The Golden Knights second goal was created by an aggressive Alex Tuch. The 220 pound forward outskated two Canucks for offensive possession. William Karlsson parked himself in front of the net, and waited for Tuch’s assist. Vancouver defenseman Alex Edler had no clue #71 was inches away from the crease when he flipped the puck over Markstrom. He was untouched and free to get in position. Sure it was a defensive breakdown but Vancouver allowed space in front again, and the Golden Knights capitalized.

On the third and game-winning goal, the heavy presence of VGK’s top line was too much for Vancouver to defend.
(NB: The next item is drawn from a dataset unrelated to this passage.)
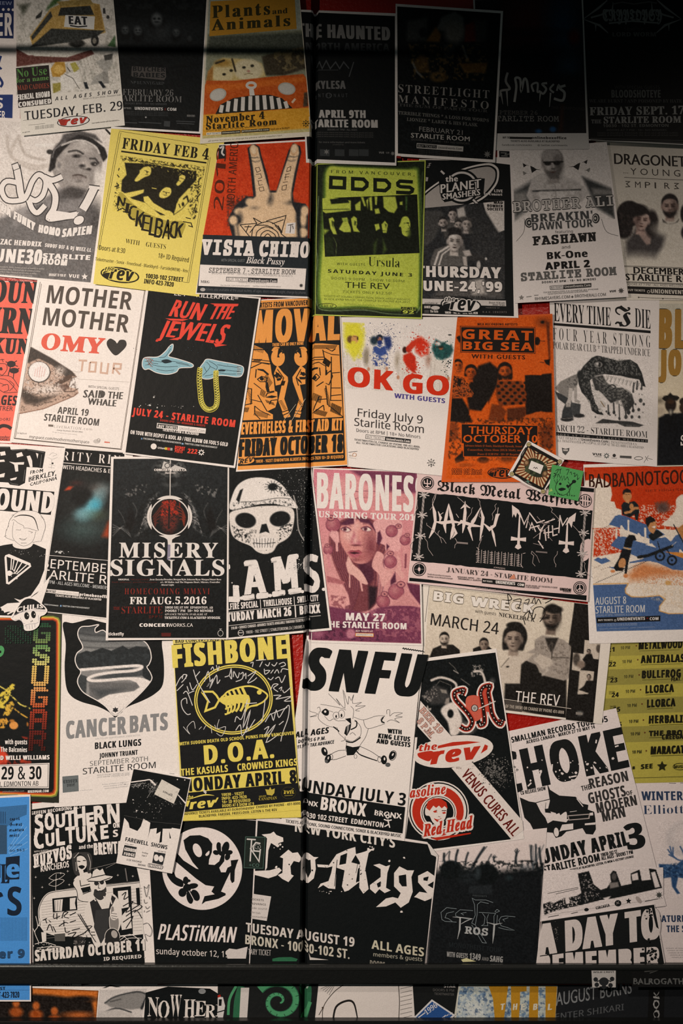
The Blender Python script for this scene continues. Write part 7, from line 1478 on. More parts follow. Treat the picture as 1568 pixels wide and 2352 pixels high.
E(1026,706,26,25,FY);L([(930,860),(1000,850),(1080,800)],14,FY)
part('signature','white pen signatures');S_='#ddd5cc'
def sg(*ls,w=9):LL(ls,w,S_,True)
sg([(120,640),(160,560),(200,520)],[(180,600),(210,570),(240,520),(200,515),(190,560)],[(130,690),(200,620)],[(225,560),(235,510)])
sg([(280,940),(240,945),(190,880),(180,800),(230,770),(240,830)],[(200,720),(240,700),(300,850)],[(240,640),(260,700)],[(270,600),(300,680),(350,620)],[(310,460),(340,560),(360,590)],[(330,540),(380,480)],[(350,590),(490,820)],[(250,720),(320,690)])
sg([(430,590),(470,480),(490,590),(460,640),(520,560),(490,660),(560,520),(570,610),(600,570)],[(500,460),(520,430),(535,470)],[(560,410),(575,470),(590,420)])
sg([(650,540),(700,520),(720,450),(725,560),(700,520)],[(745,540),(750,480),(790,550),(810,490)],[(820,510),(850,490),(840,560),(770,590)],[(860,530),(880,500),(880,560)],[(900,530),(990,480),(900,600),(960,580),(1000,545)])
sg([(930,390),(960,380),(950,430)],[(990,360),(1100,350)],[(1060,370),(1030,430)],[(1090,400),(1120,420),(1140,380)],[(1160,400),(1190,420),(1220,380)],[(1240,400),(1290,380),(1310,410),(1260,430)])
sg([(1080,450),(1090,510),(1140,470),(1090,470)],[(1150,500),(1180,460)],[(1190,500),(1220,460),(1240,500)],[(1260,490),(1280,450),(1340,460)],[(1120,550),(1150,570),(1180,540)],[(1200,560),(1240,540),(1270,600),(1310,520)])
sg([(1150,680),(1180,620),(1230,620),(1180,660),(1230,700)],[(1240,670),(1270,650),(1260,690)],[(1280,680),(1300,710),(1370,650)],[(1180,740),(1260,740),(1210,780),(1370,750),(1300,800),(1380,800)])
sg([(760,1030),(780,970),(830,1000),(880,880),(850,1090),(930,900),(880,1140),(980,1000)],[(770,1120),(820,1060),(840,1180),(900,1080)],[(870,870),(900,780)],[(880,830),(1000,820)],[(1090,780),(1060,1000),(1010,1060)])
sg([(1090,1030),(1150,940),(1180,1010),(1210,900),(1240,980),(1300,890),(1350,850),(1340,980),(1280,1150),(1260,1240)],[(1080,1110),(1130,1080),(1090,1180),(1200,1060),(1100,1250),(1240,1160)],[(1160,940),(1330,870)],[(1240,1060),(1290,1020)])
sg([(200,1080),(270,1160),(240,1090),(310,1020),(330,1100)],[(370,1110),(400,1080)],[(420,1110),(450,1060)],[(500,1060),(510,1150)],[(540,1060),(560,1110)],[(590,1000),(570,1100),(660,1080),(620,1180),(560,1150)],w=6)
part('guest_line');T('WITH SUDDEN DEATH OLD SCHOOL PUNKS FROM VANCOUVER',160,1285,1405,1165,36,FY,bx=2);T('D.O.A.',440,1490,1180,1415,205,FY,bx=24,by=5);T('THE KASUALS',180,1615,685,1570,76,FY,bx=5);T('CROWNED KINGS',792,1560,1438,1500,76,FY,bx=5)
part('date_panel','yellow date band');P([(185,1635),(1420,1522),(1440,1690),(200,1802)],FY);T('MONDAY APRIL 8',195,1790,1428,1690,140,FK,bx=18,by=3)
part('badge');P([(235,1880),(420,1815),(540,1830),(420,1830)],FY,True);T('the',240,1868,310,1862,40,FY,'obl');T('rev',272,1978,555,1950,100,FY,'obl',bx=14);P([(215,1890),(275,1880),(250,1950),(215,1940)],FY);P([(565,1850),(585,1850),(555,1905),(540,1905)],FY);P([(415,1750),(455,1790),(445,1815),(420,1790)],'#d9d0c4')
part('fine_print')
for k,s_ in enumerate(('10030 - 102ST','INFO: 423-7820','18+ ID REQUIRED','DOORS AT 8 SHOW AT 9')):T(s_,616+3*k,1836+40*k,(860,890,930,968)[k],1818+38*k,32,FY,bx=1)
P([(1145,1735),(1160,1765),(1195,1750),(1190,1800),(1165,1830),(1145,1825),(1110,1820),(1100,1785),(1090,1760),(1130,1765)],'#c9b24a');T('CANADIAN',1022,1882,1218,1868,32,'#b5a040','serif');T('MOLSON',1025,1845,1100,1838,14,'#b5a040');RING(1345,1800,80,66,4,'#4a4428');T('EVIL',1295,1812,1405,1805,34,'#d9bf48','obl',bx=4);LL([[(1290,1770),(1345,1790),(1400,1750)],[(1300,1830),(1390,1825)]],6,'#a8953c')
P([(210,2010),(1475,1888),(1480,2062),(195,2100)],FY);T('ADVANCE TICKETS AVAILABLE AT',212,2042,718,1998,28,FK,bx=1);T('ticketmaster',728,1996,976,1974,32,FK,'obl');T('CHARGE BY PHONE - 451-8000.',992,1968,1478,1925,28,FK,bx=1);T('BLACKBYRD, FARSIDE, FREECLOUD, LISTEN & THE REV',372,2068,1220,1995,28,FK,bx=1);L([(600,2060),(1475,1985)],2,'#8a7a30')

# --- white poster with giant slanted letters and a leaping cartoon (plain stand-in figure)
Z(640,1460,.22321)
begin(5.2,GP,'white poster with giant slanted black letters and a leaping line-drawn cartoon, JULY 3','poster',[(278,40),(1482,82),(1290,2104),(24,1922)])
part('headline');T('SNFU',262,545,1470,620,425,K,'obl',bx=58,by=14,sh=.08,up=(.02,-1))
LL([[(1270+24*k,132+3*k),(1282+24*k,122+4*k),(1294+24*k,140+3*k)]for k in range(9)],10,K)
part('picture','thin line drawing of a leaping cartoon figure')
P([(440,780),(480,745),(515,770),(510,810),(475,815)],K,True);E(478,775,12,12,W);RING(590,815,34,38,4,'#4a4a49');RING(645,800,34,44,4,'#4a4a49');E(590,825,8,16,K);E(645,815,9,18,K)
P([(680,850),(740,840),(745,900),(735,960),(700,1025),(672,1000),(690,930),(740,900)],K);P([(700,920),(725,910),(720,960),(700,1010)],'#8d8781')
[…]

It began with a key puck battle Neal won behind the Canucks net. Once in control, the toothless veteran connected with Perron, who moved the puck to an open Erik Haula for the score. The top-line center was camped out near Markstrom and one-timed a cross-crease feed from Perron. It was beautiful puck movement, and again Vegas took advantage of the open space in front on the Canucks net.

It wasn’t just the Golden Knights goals. Multiple rushes Vegas players blocked out and created a wall in front of Markstrom. Defensively, it wasn’t Vancouver’s best game but Vegas made things difficult. Winning offensive and neutral zone battles, timely passing, and crowding Markstrom.

In today’s NHL, speed and skill can sometimes neutralize size and strength. We’ll see if the Golden Knights have open space to move around in front of Jonathan Quick this Sunday. If there’s room expect Vegas to find it.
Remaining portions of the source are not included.